What I haven’t eaten, though, is macaroni and cheese from a box. Mama says it’s just as easy to make it from scratch, so I’ll let you be the judge. (She can have the sauce made before the pasta’s even cooked!) To be honest, I wasn’t crazy about it at first—but then again, I wasn’t in love with pasta. But the cheesy stuff’s grown on me, as Mama’s started sprinkling a teensy bit of sea salt on her mac and cheese. (You try eating plain cream and butter over plain pasta and see how you like it. Mama says sea salt is not as bad for your health as regular table salt.) It’s still not my favorite-favorite, but I’ll eat it.

While the water boils for the pasta, Mama shows me how to grate the cheese without getting my fingers involved. She’s using my raw cheddar today, but she tells me most any cheese will work. Then she melts some butter in a small saucepan, adds some flour, and stirs. She calls this a “roo.” (What’s Roo doing in my mac and cheese? And where’s Tigger?) Then she adds the cream. She’d also use milk, but because I’m a baby, I can use all the fat I can get. (It’s great being a baby!) Mama whisks the cream gently until it starts to thicken, but she doesn’t want it to be too thick now since the cheese will thicken it further. (Add a bit more cream if necessary.) Then she stirs in the grated cheese, and it’s all gooey and melty. She’s drained the pasta and has added it to the sauce. Mama explains that hot pasta absorbs more of the cheesy goodness, though I prefer it a bit on the saucy side—it makes more of a mess that way, of course.

Love, Jude

Homemade Macaroni and Cheese

(Mama makes this one by feel, so amounts are approximate)
½ cup uncooked pasta
1–2 Tbsp, each, butter and flour
1 cup milk, half-and-half, or cream
½ cup grated cheese of choice (or more, to taste)
Sea salt, to taste

Cook the pasta according to package directions in very salty water. (Mama uses veggie spirals or kamut shells or quinoa letters or really anything other than white pasta.) Meanwhile, melt the butter over medium heat. Add the flour and whisk until combined, making a roux. Cook about 1 minute more. Add the milk in a steady stream, while whisking. Continue to steadily whisk the sauce until it begins to thicken, 3–5 minutes. Stir or whisk in the cheese, and mix until smooth. If it’s too thick, add some more cream. Mama says you can’t wreck it at this point. Taste it and see if it needs salt. Drain the pasta and add it right into the sauce, stirring to coat. This is a very cheesy dish. If you like it a little less cheesy (who are you?), make more pasta.

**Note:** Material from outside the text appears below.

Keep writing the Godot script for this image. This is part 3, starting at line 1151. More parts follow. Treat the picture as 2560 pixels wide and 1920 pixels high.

Yield: Enough to feed a baby and his mama lunch (or, about 2 cups)

Note: Mama sometimes tries sneaking veggies, such as baby spinach or chopped grape tomatoes, into this dish. As if I can’t tell they’re there! She tells me she’s going to try pouring some of the “mornay sauce,” as she calls it, on broccoli. We’ll see about that. She also notes that it’s very important to choose organic dairy products. They’re the best!